I never fucking laid a hand on her, nor would I hit a woman ever. She told my family, her family and all of our friends I was already cheating, that I was crazy and deserved everything I got. She was manipulative enough to turn every last person in my life against me, right down to my own fucking mother. I spent so much energy trying to convince people I wasn’t crazy that I in fact lost it for about a week. She drug me through the mud for weeks, even had the balls to lie and go out to broadripple while I was working nights the weekend after I found out she cheated. That was my turning point. I was done and new I didn’t deserve this shit. I came home at 4am to see her drunk ass passed out in bed. I flipped the lights on ripped the covers off her, and as she rolled over I said, “Get the fuck out of my bed.” The next day I moved out as not to displace my son. A month later she realized I was done, and began to beg for me back. I rejected every attempt plea and admission of lies to try to win me back, which once again she took that pain and turned it into rage to make my life hell. Wiped out accounts, even took it to the extreme of accusing me of molesting my own child in which she since has admitted it was a bold faced lie to exact pain and suffering in my life. She refused to let me see my son you name it she did it.

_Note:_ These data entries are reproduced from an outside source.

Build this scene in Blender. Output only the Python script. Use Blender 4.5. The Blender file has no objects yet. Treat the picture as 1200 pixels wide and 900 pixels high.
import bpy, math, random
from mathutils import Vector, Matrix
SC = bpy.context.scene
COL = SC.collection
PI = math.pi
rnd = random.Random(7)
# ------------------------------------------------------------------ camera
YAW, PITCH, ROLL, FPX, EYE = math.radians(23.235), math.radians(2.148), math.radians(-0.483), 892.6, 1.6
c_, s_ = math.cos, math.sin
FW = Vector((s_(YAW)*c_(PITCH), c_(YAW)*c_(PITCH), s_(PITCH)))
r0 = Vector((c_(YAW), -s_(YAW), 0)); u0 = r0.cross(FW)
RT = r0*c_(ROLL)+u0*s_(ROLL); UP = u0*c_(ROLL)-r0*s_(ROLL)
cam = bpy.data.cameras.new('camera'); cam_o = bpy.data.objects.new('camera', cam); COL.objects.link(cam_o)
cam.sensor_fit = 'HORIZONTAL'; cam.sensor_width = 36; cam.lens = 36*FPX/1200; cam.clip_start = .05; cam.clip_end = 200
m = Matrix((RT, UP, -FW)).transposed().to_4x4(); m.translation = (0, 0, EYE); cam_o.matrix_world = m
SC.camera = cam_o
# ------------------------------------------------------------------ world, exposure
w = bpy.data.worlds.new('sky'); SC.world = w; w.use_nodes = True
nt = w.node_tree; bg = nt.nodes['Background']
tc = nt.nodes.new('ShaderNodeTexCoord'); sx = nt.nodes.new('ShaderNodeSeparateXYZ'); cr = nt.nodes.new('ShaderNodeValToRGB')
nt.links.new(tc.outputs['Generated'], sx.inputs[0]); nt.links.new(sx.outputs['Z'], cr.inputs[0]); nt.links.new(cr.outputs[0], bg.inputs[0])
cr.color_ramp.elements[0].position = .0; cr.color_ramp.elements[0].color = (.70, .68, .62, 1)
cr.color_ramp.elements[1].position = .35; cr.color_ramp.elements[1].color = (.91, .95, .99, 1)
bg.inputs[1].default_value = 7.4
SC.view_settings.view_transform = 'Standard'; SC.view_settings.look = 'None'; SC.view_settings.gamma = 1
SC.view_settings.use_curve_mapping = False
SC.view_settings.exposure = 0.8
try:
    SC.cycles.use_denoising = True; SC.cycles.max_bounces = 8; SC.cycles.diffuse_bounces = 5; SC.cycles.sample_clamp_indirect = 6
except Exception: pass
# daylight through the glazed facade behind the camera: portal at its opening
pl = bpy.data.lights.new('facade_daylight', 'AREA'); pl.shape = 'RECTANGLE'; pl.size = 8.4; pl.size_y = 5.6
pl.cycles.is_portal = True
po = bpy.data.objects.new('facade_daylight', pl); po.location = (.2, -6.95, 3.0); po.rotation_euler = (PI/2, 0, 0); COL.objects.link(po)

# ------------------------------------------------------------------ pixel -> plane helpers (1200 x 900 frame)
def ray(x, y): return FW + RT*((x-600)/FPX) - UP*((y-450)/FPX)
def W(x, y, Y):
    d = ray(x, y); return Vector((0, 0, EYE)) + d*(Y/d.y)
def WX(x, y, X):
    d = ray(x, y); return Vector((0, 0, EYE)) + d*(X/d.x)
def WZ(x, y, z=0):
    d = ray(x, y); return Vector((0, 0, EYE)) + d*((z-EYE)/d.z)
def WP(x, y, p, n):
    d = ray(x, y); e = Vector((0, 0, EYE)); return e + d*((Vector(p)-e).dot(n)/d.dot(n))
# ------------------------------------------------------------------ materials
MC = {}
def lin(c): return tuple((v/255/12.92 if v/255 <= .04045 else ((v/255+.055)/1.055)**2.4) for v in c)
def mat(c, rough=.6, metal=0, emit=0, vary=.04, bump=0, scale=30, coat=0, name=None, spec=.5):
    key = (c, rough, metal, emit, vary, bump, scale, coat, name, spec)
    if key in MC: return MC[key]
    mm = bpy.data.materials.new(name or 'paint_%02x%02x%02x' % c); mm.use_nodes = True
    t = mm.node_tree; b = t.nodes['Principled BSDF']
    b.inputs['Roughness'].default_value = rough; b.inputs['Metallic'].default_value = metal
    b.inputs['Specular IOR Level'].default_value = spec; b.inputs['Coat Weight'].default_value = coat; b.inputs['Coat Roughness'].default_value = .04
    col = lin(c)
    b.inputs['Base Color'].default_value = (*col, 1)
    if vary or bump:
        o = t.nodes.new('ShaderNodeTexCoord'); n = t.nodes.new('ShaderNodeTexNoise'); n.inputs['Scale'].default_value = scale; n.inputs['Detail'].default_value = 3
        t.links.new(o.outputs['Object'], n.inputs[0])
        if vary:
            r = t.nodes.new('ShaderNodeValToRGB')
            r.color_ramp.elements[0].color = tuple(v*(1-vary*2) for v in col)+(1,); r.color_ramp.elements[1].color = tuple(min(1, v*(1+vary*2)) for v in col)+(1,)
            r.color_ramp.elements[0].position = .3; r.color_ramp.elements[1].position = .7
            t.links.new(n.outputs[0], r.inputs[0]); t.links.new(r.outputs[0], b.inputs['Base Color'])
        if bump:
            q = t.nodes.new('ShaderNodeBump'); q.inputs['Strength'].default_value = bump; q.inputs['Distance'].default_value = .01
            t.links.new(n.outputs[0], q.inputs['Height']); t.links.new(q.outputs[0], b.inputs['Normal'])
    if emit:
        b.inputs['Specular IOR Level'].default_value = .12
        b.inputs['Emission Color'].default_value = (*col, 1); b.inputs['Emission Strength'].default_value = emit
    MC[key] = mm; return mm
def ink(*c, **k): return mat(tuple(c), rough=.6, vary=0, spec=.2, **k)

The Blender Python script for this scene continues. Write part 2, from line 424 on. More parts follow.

She is now engaged to a man I once considered a friend. I’ve forgiven her for all that she’s done, and I wish her the happiness that I have found within myself. Through all of this I learned what real friends are, & I’ve learned what it means to be a real man. I have more confidence than I have ever had in my entire life, and I’m happy just being single and being me. I’ve met some amazingly awesome people in a very short amount of time, and I’m happy to have everyone of them as friends. all in all it’s really nice to feel the sunshine on my face again.